The anticipated GSS zonation map provides a practical basis for prioritizing interventions in “high” and “very high” zones, where structures are most vulnerable to settlement during seismic loading. These areas can be targeted for measures such as seismic retrofitting, foundation stiffening, or the application of ground-improvement techniques, including deep mixing, compaction grouting, vibro-compaction, prefabricated vertical drains, and other densification methods. The GSS map may also support land use planning by identifying zones where new development should be avoided or where construction should proceed only with detailed geotechnical investigations and deformation-resistant design. Thus, the GSS zonation map serves as a decision-support tool for both immediate risk mitigation and long-term urban planning in seismically active, reclaimed, and alluvial environments. In future work, we also plan to incorporate a hyperbolic settlement model [25,127] to determine the nonlinear progression of consolidation and estimate long-term vertical displacements across different GSS zones. This will enhance the predictive capability of the framework and support more detailed engineering assessments of settlement progression.
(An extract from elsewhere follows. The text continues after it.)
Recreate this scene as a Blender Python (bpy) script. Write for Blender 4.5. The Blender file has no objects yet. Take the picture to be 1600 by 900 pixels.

This study demonstrates that combining PSInSAR, ensemble machine learning, and multi-source geospatial datasets offers a comprehensive framework for assessing ground settlement susceptibility. The proposed approach offers critical insights into hazard mitigation and infrastructure resilience in seismically active, rapidly urbanizing regions, such as Pohang, by explicitly linking deformation to its geotechnical and seismic drivers. Furthermore, the findings highlight the broader seismic risk concerns in southeastern South Korea, where the combination of moderate seismicity, shallow earthquake sources, and vulnerable sedimentary basins creates a disproportionate potential for damage.

6. Conclusions

This study presented an integrated framework for assessing GSS in the Pohang region of South Korea by combining PSInSAR-derived deformation data with seismic, geotechnical, and topographic parameters using an ensemble of machine learning algorithms. The analysis of 56 Sentinel-1 images from 2017 to 2023 revealed ongoing subsidence concentrated in Quaternary alluvium, basin fill, reclaimed coastal plains, and riverine alluvial deposits, which are inherently prone to post-seismic consolidation and secondary settlement. Consequently, we utilize PSInSAR-derived VLM as a proxy for ML-based GSS modeling to enhance disaster preparedness and mitigate cascading risks in urban environments constructed on geologically fragile foundations. We considered eight geotechnical, topographical, and seismological attributes, including soil depth, seismic site class, landform class, slope, site period, general amplification factor, K_g, and PGA, as variables that influence settlement. Among the tested algorithms, RF and XGBoost demonstrated a superior predictive performance compared to the single-tree model (DT), underscoring the value of ensemble learning in capturing the nonlinear interactions that govern ground deformation. The model’s generalization, along with the strong agreement between predicted and observed damage, supports the utility of RF-based susceptibility mapping for hazard assessment and risk mitigation in the study area. Integrating the optimal RF-based susceptibility map with building footprint revealed that nearly 65% of regional structures fall within high- or very-high-susceptibility zones, particularly in reclaimed port facilities, industrial areas, and dense residential clusters along the Hyeongsan River. These findings highlight the spatial convergence of geotechnical weakness and urban exposure, emphasizing the compounded vulnerability of critical assets to future seismic or settlement-induced damage.

While the present framework provides a robust regional assessment, further detailed geotechnical investigations are recommended to characterize the nonlinear soil behavior within high-risk zones. The outcomes of this study offer crucial insights for urban infrastructure management and policy development in seismically active sedimentary basins. These findings also underscore the urgent need to incorporate settlement susceptibility into national building codes, land use zoning, infrastructure design, and urban development planning to enhance resilience against multi-hazard risks.